■ **AVAILABLE DATA**:
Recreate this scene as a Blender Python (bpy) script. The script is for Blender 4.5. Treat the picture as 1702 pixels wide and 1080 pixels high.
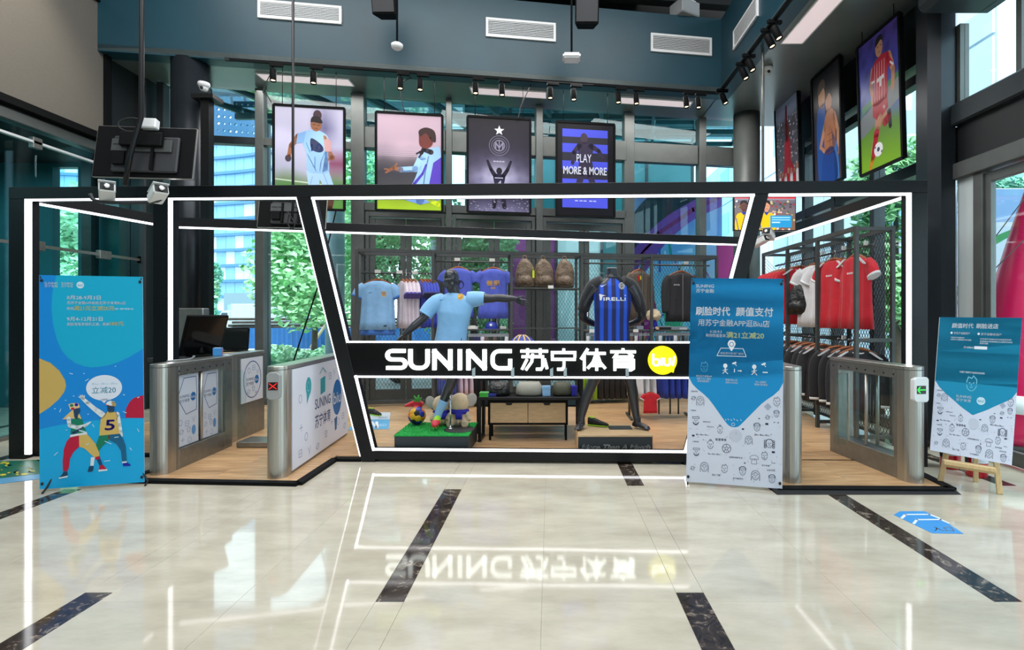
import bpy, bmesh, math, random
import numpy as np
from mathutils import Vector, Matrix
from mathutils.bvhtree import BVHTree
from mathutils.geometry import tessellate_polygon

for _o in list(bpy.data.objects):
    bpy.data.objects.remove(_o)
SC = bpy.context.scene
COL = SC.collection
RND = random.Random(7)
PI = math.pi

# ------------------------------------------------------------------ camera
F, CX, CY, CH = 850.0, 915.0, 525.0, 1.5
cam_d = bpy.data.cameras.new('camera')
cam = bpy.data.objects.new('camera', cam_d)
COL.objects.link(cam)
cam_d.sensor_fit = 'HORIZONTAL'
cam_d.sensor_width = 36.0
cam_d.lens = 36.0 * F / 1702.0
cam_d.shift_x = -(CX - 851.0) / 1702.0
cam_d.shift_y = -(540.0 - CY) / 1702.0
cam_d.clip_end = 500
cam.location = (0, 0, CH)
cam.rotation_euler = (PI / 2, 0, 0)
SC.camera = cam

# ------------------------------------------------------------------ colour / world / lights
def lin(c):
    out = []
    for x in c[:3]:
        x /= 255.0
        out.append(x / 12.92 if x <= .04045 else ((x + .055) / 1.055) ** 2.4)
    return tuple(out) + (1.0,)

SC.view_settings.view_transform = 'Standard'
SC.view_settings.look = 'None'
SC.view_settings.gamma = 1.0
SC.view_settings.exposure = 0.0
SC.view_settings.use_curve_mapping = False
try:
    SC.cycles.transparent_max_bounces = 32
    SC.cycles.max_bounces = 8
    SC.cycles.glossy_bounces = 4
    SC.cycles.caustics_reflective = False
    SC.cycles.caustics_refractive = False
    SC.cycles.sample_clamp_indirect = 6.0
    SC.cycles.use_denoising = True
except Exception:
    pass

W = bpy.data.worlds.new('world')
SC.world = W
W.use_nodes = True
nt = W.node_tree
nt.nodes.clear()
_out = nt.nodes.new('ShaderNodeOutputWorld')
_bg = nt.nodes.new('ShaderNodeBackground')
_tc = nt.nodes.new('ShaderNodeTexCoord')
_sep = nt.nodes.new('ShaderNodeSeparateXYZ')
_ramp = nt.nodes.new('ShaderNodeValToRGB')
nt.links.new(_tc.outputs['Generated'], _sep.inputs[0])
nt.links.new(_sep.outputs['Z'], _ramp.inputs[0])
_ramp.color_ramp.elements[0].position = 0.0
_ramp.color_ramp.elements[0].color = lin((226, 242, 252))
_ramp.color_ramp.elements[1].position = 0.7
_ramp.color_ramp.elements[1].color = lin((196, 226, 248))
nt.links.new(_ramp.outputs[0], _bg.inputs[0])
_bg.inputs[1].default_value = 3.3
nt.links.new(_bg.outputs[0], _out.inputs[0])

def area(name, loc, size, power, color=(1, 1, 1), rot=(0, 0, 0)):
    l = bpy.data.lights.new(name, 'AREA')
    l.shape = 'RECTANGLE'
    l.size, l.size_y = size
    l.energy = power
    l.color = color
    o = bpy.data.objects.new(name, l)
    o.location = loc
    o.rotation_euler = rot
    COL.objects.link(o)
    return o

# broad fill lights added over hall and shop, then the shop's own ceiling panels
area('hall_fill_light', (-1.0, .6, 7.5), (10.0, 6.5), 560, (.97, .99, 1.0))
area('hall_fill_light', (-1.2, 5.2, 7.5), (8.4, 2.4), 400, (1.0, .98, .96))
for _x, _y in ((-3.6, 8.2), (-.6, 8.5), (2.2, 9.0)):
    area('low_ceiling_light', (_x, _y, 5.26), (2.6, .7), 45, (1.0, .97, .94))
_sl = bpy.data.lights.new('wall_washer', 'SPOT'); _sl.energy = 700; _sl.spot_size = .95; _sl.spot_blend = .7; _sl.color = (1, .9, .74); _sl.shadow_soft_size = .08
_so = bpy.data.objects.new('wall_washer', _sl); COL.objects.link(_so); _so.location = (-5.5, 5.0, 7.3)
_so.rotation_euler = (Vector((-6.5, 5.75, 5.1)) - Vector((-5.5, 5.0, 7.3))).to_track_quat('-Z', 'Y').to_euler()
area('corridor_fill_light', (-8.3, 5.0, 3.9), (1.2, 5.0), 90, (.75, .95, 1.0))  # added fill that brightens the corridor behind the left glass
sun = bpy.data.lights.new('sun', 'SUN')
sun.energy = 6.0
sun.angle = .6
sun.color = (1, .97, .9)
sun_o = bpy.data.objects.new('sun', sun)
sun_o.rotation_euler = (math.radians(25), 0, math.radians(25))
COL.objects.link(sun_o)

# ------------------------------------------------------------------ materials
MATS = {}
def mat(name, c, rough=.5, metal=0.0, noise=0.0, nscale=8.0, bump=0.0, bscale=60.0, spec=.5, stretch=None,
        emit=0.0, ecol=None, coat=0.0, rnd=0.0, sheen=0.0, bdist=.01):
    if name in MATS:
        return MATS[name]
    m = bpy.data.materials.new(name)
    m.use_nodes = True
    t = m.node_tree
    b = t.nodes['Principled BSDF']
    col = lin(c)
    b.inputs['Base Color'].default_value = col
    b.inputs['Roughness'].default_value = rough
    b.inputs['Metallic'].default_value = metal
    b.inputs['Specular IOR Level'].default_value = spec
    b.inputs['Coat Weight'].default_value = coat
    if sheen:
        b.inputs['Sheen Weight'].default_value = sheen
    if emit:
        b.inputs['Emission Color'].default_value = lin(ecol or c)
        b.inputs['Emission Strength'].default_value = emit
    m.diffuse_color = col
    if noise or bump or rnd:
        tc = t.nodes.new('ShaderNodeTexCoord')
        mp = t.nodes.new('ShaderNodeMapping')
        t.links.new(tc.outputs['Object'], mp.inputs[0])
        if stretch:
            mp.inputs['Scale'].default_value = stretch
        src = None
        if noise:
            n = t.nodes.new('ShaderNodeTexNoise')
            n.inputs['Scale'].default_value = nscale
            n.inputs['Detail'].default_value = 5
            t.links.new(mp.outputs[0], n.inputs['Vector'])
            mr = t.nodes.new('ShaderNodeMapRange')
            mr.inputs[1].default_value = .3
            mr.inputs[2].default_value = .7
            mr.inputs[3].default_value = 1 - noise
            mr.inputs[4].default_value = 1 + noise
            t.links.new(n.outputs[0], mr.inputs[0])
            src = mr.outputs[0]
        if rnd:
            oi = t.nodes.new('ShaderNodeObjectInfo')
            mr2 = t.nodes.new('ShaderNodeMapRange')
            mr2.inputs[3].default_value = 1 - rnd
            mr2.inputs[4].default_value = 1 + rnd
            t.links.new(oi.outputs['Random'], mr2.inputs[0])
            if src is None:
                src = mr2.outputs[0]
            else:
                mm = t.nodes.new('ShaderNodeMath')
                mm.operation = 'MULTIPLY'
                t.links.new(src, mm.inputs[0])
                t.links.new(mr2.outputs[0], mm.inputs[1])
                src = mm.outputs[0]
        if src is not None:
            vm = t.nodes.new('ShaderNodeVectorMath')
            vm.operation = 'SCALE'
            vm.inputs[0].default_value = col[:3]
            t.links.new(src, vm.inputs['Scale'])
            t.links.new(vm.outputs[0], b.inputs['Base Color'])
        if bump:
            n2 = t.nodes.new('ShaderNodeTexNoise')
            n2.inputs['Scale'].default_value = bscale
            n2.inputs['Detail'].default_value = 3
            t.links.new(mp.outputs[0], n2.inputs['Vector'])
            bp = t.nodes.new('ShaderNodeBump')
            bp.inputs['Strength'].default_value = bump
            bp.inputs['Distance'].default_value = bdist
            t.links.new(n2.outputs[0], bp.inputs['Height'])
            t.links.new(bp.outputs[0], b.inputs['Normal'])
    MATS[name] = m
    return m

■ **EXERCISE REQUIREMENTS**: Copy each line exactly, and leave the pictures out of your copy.

■ **TASK OUTPUT**:
Recreate this scene as a Blender Python (bpy) script. The script is for Blender 4.5. Treat the picture as 1702 pixels wide and 1080 pixels high.
import bpy, bmesh, math, random
import numpy as np
from mathutils import Vector, Matrix
from mathutils.bvhtree import BVHTree
from mathutils.geometry import tessellate_polygon

for _o in list(bpy.data.objects):
    bpy.data.objects.remove(_o)
SC = bpy.context.scene
COL = SC.collection
RND = random.Random(7)
PI = math.pi

# ------------------------------------------------------------------ camera
F, CX, CY, CH = 850.0, 915.0, 525.0, 1.5
cam_d = bpy.data.cameras.new('camera')
cam = bpy.data.objects.new('camera', cam_d)
COL.objects.link(cam)
cam_d.sensor_fit = 'HORIZONTAL'
cam_d.sensor_width = 36.0
cam_d.lens = 36.0 * F / 1702.0
cam_d.shift_x = -(CX - 851.0) / 1702.0
cam_d.shift_y = -(540.0 - CY) / 1702.0
cam_d.clip_end = 500
cam.location = (0, 0, CH)
cam.rotation_euler = (PI / 2, 0, 0)
SC.camera = cam

# ------------------------------------------------------------------ colour / world / lights
def lin(c):
    out = []
    for x in c[:3]:
        x /= 255.0
        out.append(x / 12.92 if x <= .04045 else ((x + .055) / 1.055) ** 2.4)
    return tuple(out) + (1.0,)

SC.view_settings.view_transform = 'Standard'
SC.view_settings.look = 'None'
SC.view_settings.gamma = 1.0
SC.view_settings.exposure = 0.0
SC.view_settings.use_curve_mapping = False
try:
    SC.cycles.transparent_max_bounces = 32
    SC.cycles.max_bounces = 8
    SC.cycles.glossy_bounces = 4
    SC.cycles.caustics_reflective = False
    SC.cycles.caustics_refractive = False
    SC.cycles.sample_clamp_indirect = 6.0
    SC.cycles.use_denoising = True
except Exception:
    pass

W = bpy.data.worlds.new('world')
SC.world = W
W.use_nodes = True
nt = W.node_tree
nt.nodes.clear()
_out = nt.nodes.new('ShaderNodeOutputWorld')
_bg = nt.nodes.new('ShaderNodeBackground')
_tc = nt.nodes.new('ShaderNodeTexCoord')
_sep = nt.nodes.new('ShaderNodeSeparateXYZ')
_ramp = nt.nodes.new('ShaderNodeValToRGB')
nt.links.new(_tc.outputs['Generated'], _sep.inputs[0])
nt.links.new(_sep.outputs['Z'], _ramp.inputs[0])
_ramp.color_ramp.elements[0].position = 0.0
_ramp.color_ramp.elements[0].color = lin((226, 242, 252))
_ramp.color_ramp.elements[1].position = 0.7
_ramp.color_ramp.elements[1].color = lin((196, 226, 248))
nt.links.new(_ramp.outputs[0], _bg.inputs[0])
_bg.inputs[1].default_value = 3.3
nt.links.new(_bg.outputs[0], _out.inputs[0])

def area(name, loc, size, power, color=(1, 1, 1), rot=(0, 0, 0)):
    l = bpy.data.lights.new(name, 'AREA')
    l.shape = 'RECTANGLE'
    l.size, l.size_y = size
    l.energy = power
    l.color = color
    o = bpy.data.objects.new(name, l)
    o.location = loc
    o.rotation_euler = rot
    COL.objects.link(o)
    return o

# broad fill lights added over hall and shop, then the shop's own ceiling panels
area('hall_fill_light', (-1.0, .6, 7.5), (10.0, 6.5), 560, (.97, .99, 1.0))
area('hall_fill_light', (-1.2, 5.2, 7.5), (8.4, 2.4), 400, (1.0, .98, .96))
for _x, _y in ((-3.6, 8.2), (-.6, 8.5), (2.2, 9.0)):
    area('low_ceiling_light', (_x, _y, 5.26), (2.6, .7), 45, (1.0, .97, .94))
_sl = bpy.data.lights.new('wall_washer', 'SPOT'); _sl.energy = 700; _sl.spot_size = .95; _sl.spot_blend = .7; _sl.color = (1, .9, .74); _sl.shadow_soft_size = .08
_so = bpy.data.objects.new('wall_washer', _sl); COL.objects.link(_so); _so.location = (-5.5, 5.0, 7.3)
_so.rotation_euler = (Vector((-6.5, 5.75, 5.1)) - Vector((-5.5, 5.0, 7.3))).to_track_quat('-Z', 'Y').to_euler()
area('corridor_fill_light', (-8.3, 5.0, 3.9), (1.2, 5.0), 90, (.75, .95, 1.0))  # added fill that brightens the corridor behind the left glass
sun = bpy.data.lights.new('sun', 'SUN')
sun.energy = 6.0
sun.angle = .6
sun.color = (1, .97, .9)
sun_o = bpy.data.objects.new('sun', sun)
sun_o.rotation_euler = (math.radians(25), 0, math.radians(25))
COL.objects.link(sun_o)

# ------------------------------------------------------------------ materials
MATS = {}
def mat(name, c, rough=.5, metal=0.0, noise=0.0, nscale=8.0, bump=0.0, bscale=60.0, spec=.5, stretch=None,
        emit=0.0, ecol=None, coat=0.0, rnd=0.0, sheen=0.0, bdist=.01):
    if name in MATS:
        return MATS[name]
    m = bpy.data.materials.new(name)
    m.use_nodes = True
    t = m.node_tree
    b = t.nodes['Principled BSDF']
    col = lin(c)
    b.inputs['Base Color'].default_value = col
    b.inputs['Roughness'].default_value = rough
    b.inputs['Metallic'].default_value = metal
    b.inputs['Specular IOR Level'].default_value = spec
    b.inputs['Coat Weight'].default_value = coat
    if sheen:
        b.inputs['Sheen Weight'].default_value = sheen
    if emit:
        b.inputs['Emission Color'].default_value = lin(ecol or c)
        b.inputs['Emission Strength'].default_value = emit
    m.diffuse_color = col
    if noise or bump or rnd:
        tc = t.nodes.new('ShaderNodeTexCoord')
        mp = t.nodes.new('ShaderNodeMapping')
        t.links.new(tc.outputs['Object'], mp.inputs[0])
        if stretch:
            mp.inputs['Scale'].default_value = stretch
        src = None
        if noise:
            n = t.nodes.new('ShaderNodeTexNoise')
            n.inputs['Scale'].default_value = nscale
            n.inputs['Detail'].default_value = 5
            t.links.new(mp.outputs[0], n.inputs['Vector'])
            mr = t.nodes.new('ShaderNodeMapRange')
            mr.inputs[1].default_value = .3
            mr.inputs[2].default_value = .7
            mr.inputs[3].default_value = 1 - noise
            mr.inputs[4].default_value = 1 + noise
            t.links.new(n.outputs[0], mr.inputs[0])
            src = mr.outputs[0]
        if rnd:
            oi = t.nodes.new('ShaderNodeObjectInfo')
            mr2 = t.nodes.new('ShaderNodeMapRange')
            mr2.inputs[3].default_value = 1 - rnd
            mr2.inputs[4].default_value = 1 + rnd
            t.links.new(oi.outputs['Random'], mr2.inputs[0])
            if src is None:
                src = mr2.outputs[0]
            else:
                mm = t.nodes.new('ShaderNodeMath')
                mm.operation = 'MULTIPLY'
                t.links.new(src, mm.inputs[0])
                t.links.new(mr2.outputs[0], mm.inputs[1])
                src = mm.outputs[0]
        if src is not None:
            vm = t.nodes.new('ShaderNodeVectorMath')
            vm.operation = 'SCALE'
            vm.inputs[0].default_value = col[:3]
            t.links.new(src, vm.inputs['Scale'])
            t.links.new(vm.outputs[0], b.inputs['Base Color'])
        if bump:
            n2 = t.nodes.new('ShaderNodeTexNoise')
            n2.inputs['Scale'].default_value = bscale
            n2.inputs['Detail'].default_value = 3
            t.links.new(mp.outputs[0], n2.inputs['Vector'])
            bp = t.nodes.new('ShaderNodeBump')
            bp.inputs['Strength'].default_value = bump
            bp.inputs['Distance'].default_value = bdist
            t.links.new(n2.outputs[0], bp.inputs['Height'])
            t.links.new(bp.outputs[0], b.inputs['Normal'])
    MATS[name] = m
    return m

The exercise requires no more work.